To be done => Include in the output exactly the lines from the opening of the data through the line containing "group('exhaust_duct',(x,y,.9),parts)", and nothing more.

**** Source data ****

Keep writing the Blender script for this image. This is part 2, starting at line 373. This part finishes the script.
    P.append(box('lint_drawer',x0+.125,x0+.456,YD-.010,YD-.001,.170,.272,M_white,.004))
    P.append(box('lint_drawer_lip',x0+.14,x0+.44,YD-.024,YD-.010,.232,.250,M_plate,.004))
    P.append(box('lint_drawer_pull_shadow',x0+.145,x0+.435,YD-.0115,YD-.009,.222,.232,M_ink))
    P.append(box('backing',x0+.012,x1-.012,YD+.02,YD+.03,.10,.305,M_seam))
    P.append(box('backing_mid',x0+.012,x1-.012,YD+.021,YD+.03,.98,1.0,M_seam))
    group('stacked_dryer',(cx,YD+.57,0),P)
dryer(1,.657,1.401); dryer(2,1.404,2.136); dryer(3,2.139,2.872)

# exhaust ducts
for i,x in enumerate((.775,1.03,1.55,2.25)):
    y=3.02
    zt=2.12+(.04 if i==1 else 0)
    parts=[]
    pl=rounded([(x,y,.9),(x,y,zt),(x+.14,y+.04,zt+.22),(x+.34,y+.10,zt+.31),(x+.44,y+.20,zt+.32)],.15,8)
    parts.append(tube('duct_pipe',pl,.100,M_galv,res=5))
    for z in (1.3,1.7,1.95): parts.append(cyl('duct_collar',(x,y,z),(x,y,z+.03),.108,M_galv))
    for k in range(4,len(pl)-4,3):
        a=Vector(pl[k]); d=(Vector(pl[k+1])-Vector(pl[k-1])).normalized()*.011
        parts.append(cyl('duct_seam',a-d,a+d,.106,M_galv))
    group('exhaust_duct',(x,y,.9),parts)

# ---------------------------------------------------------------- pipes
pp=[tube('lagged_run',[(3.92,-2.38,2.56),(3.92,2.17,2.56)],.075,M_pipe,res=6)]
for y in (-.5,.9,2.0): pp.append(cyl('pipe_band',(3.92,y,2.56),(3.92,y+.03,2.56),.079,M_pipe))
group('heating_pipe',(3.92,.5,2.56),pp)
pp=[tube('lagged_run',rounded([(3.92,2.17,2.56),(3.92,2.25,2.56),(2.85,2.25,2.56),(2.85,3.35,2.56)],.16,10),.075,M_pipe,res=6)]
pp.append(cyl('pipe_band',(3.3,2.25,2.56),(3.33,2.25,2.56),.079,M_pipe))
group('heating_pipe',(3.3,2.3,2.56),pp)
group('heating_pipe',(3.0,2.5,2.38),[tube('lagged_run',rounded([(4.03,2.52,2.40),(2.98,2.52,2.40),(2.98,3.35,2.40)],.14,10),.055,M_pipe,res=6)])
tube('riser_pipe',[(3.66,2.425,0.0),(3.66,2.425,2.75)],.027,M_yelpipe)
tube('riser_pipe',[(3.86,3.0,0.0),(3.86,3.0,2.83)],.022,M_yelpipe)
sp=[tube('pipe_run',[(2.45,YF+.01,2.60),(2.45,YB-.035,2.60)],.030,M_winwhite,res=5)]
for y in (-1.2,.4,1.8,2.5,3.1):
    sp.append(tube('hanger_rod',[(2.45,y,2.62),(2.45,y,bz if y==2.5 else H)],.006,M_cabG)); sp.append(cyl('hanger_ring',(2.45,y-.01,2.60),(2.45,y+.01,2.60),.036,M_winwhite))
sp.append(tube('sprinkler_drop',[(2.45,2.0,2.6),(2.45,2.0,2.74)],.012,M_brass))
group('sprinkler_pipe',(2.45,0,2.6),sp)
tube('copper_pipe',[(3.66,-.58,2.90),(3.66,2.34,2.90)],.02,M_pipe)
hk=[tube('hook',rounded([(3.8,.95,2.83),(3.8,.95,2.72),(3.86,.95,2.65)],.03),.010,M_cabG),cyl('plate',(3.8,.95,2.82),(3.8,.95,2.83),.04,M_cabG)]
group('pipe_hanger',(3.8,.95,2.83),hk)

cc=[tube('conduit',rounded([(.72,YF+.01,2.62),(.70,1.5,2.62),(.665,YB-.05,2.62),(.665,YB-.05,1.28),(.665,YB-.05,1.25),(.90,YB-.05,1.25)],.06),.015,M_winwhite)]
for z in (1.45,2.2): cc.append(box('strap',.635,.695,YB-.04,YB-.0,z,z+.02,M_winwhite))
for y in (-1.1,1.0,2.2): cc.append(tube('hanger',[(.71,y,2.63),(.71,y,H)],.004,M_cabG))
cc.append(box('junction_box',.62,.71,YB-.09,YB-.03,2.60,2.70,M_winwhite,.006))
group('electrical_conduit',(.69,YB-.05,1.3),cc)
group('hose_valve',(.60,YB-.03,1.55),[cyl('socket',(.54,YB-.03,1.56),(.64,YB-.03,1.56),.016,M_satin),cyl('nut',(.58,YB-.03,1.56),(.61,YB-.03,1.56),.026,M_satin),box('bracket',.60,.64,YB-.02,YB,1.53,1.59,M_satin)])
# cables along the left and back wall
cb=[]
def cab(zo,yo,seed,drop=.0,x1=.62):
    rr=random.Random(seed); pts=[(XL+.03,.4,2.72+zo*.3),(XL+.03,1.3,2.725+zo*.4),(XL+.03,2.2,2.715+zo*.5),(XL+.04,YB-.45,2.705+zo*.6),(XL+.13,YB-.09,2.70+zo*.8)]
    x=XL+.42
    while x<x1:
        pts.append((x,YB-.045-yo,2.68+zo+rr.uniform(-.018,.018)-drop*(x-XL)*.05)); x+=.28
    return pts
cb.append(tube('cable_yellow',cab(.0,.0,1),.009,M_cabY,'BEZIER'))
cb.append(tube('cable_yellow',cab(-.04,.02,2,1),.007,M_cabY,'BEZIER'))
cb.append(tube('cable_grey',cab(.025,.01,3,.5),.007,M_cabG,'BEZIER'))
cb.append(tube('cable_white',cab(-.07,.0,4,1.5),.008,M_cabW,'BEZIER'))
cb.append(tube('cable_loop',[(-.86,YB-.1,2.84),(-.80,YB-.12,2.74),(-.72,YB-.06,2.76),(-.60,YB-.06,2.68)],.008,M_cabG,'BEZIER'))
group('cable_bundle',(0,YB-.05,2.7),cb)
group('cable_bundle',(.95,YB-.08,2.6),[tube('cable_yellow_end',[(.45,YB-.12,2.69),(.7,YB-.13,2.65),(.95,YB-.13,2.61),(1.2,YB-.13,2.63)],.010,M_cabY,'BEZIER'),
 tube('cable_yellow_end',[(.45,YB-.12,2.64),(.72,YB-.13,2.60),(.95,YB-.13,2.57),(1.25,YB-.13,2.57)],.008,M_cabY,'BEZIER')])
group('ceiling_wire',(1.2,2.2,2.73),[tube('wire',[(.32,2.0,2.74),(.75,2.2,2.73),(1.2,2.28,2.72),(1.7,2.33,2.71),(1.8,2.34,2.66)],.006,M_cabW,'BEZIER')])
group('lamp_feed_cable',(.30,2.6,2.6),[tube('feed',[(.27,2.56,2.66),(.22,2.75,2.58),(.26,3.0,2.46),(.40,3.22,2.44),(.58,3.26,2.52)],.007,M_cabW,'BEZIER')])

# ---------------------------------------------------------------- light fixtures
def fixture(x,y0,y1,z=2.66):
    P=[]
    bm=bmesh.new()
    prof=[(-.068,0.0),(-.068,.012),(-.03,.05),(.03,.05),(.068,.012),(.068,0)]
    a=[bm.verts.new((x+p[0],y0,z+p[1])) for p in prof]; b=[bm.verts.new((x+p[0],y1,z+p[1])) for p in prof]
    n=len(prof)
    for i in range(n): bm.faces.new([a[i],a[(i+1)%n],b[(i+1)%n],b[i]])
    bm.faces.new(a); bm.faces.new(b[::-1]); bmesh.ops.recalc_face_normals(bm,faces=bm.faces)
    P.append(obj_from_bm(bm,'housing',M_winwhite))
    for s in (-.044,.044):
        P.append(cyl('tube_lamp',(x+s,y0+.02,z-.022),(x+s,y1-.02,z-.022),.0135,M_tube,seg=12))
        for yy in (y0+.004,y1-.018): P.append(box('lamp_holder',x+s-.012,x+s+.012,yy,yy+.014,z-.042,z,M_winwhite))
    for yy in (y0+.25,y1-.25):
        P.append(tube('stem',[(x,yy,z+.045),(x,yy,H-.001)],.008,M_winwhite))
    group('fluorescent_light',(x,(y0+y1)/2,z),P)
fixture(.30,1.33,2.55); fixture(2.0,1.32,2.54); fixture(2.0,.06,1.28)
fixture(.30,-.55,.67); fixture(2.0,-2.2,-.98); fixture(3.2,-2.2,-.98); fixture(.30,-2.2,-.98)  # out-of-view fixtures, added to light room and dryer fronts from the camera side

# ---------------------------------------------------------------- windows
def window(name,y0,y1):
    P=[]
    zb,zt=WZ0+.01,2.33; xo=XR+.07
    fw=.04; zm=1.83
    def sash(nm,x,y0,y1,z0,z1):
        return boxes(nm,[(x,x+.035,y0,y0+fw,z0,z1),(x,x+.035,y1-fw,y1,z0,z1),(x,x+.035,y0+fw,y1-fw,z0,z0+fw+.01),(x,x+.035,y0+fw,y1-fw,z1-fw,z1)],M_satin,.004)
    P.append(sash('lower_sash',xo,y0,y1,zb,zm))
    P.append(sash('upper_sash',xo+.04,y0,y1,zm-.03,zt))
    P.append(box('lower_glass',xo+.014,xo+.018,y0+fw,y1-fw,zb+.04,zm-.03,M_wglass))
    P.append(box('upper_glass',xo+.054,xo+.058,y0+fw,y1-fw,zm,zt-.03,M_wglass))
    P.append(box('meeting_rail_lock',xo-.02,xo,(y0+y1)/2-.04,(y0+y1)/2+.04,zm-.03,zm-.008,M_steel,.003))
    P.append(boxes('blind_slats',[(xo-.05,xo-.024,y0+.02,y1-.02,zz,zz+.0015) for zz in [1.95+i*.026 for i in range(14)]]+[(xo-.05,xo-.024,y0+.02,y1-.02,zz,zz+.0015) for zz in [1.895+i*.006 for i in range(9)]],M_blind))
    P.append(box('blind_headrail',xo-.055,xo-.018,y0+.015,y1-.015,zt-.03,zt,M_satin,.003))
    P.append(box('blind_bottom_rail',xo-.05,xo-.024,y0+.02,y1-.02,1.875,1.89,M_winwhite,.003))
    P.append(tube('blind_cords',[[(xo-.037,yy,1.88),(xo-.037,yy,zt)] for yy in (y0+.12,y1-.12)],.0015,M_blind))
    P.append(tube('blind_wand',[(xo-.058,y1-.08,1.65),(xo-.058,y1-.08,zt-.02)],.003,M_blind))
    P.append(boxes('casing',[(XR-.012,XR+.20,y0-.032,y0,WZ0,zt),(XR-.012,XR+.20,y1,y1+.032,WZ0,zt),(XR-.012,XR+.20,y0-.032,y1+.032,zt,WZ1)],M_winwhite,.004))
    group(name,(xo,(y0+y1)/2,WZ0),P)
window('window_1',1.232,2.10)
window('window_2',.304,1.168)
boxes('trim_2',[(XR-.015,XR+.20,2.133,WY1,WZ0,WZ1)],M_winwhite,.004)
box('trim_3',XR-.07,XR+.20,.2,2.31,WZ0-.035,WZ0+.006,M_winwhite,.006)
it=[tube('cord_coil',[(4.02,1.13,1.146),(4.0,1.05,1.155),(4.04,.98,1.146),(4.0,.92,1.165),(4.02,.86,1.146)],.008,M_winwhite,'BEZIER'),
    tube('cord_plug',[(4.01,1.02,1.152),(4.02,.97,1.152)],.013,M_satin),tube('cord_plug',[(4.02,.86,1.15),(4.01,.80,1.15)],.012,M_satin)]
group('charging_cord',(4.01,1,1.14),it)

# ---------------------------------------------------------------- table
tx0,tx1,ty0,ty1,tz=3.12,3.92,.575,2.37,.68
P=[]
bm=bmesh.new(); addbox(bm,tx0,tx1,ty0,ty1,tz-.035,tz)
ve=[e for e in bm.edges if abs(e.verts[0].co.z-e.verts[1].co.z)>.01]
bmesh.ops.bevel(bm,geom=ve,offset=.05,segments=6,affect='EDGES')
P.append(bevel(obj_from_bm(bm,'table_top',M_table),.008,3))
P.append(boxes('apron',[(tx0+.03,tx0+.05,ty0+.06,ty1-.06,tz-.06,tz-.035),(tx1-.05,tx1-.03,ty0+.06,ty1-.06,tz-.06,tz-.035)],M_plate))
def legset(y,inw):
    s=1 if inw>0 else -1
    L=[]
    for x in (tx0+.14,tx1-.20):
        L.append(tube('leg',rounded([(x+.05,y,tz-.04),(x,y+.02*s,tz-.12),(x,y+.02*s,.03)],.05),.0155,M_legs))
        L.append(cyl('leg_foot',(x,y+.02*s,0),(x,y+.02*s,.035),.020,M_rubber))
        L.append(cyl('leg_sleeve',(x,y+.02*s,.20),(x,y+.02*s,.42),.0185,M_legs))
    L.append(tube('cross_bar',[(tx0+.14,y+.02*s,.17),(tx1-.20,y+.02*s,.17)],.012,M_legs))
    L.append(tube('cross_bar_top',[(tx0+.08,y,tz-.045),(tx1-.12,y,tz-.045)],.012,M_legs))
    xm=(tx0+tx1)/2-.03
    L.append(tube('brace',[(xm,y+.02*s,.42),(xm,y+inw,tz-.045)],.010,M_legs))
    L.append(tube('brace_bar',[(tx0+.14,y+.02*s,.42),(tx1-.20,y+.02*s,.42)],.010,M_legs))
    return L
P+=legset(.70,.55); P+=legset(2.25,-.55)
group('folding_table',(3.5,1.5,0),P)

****

Reply =>
Keep writing the Blender script for this image. This is part 2, starting at line 373. This part finishes the script.
    P.append(box('lint_drawer',x0+.125,x0+.456,YD-.010,YD-.001,.170,.272,M_white,.004))
    P.append(box('lint_drawer_lip',x0+.14,x0+.44,YD-.024,YD-.010,.232,.250,M_plate,.004))
    P.append(box('lint_drawer_pull_shadow',x0+.145,x0+.435,YD-.0115,YD-.009,.222,.232,M_ink))
    P.append(box('backing',x0+.012,x1-.012,YD+.02,YD+.03,.10,.305,M_seam))
    P.append(box('backing_mid',x0+.012,x1-.012,YD+.021,YD+.03,.98,1.0,M_seam))
    group('stacked_dryer',(cx,YD+.57,0),P)
dryer(1,.657,1.401); dryer(2,1.404,2.136); dryer(3,2.139,2.872)

# exhaust ducts
for i,x in enumerate((.775,1.03,1.55,2.25)):
    y=3.02
    zt=2.12+(.04 if i==1 else 0)
    parts=[]
    pl=rounded([(x,y,.9),(x,y,zt),(x+.14,y+.04,zt+.22),(x+.34,y+.10,zt+.31),(x+.44,y+.20,zt+.32)],.15,8)
    parts.append(tube('duct_pipe',pl,.100,M_galv,res=5))
    for z in (1.3,1.7,1.95): parts.append(cyl('duct_collar',(x,y,z),(x,y,z+.03),.108,M_galv))
    for k in range(4,len(pl)-4,3):
        a=Vector(pl[k]); d=(Vector(pl[k+1])-Vector(pl[k-1])).normalized()*.011
        parts.append(cyl('duct_seam',a-d,a+d,.106,M_galv))
    group('exhaust_duct',(x,y,.9),parts)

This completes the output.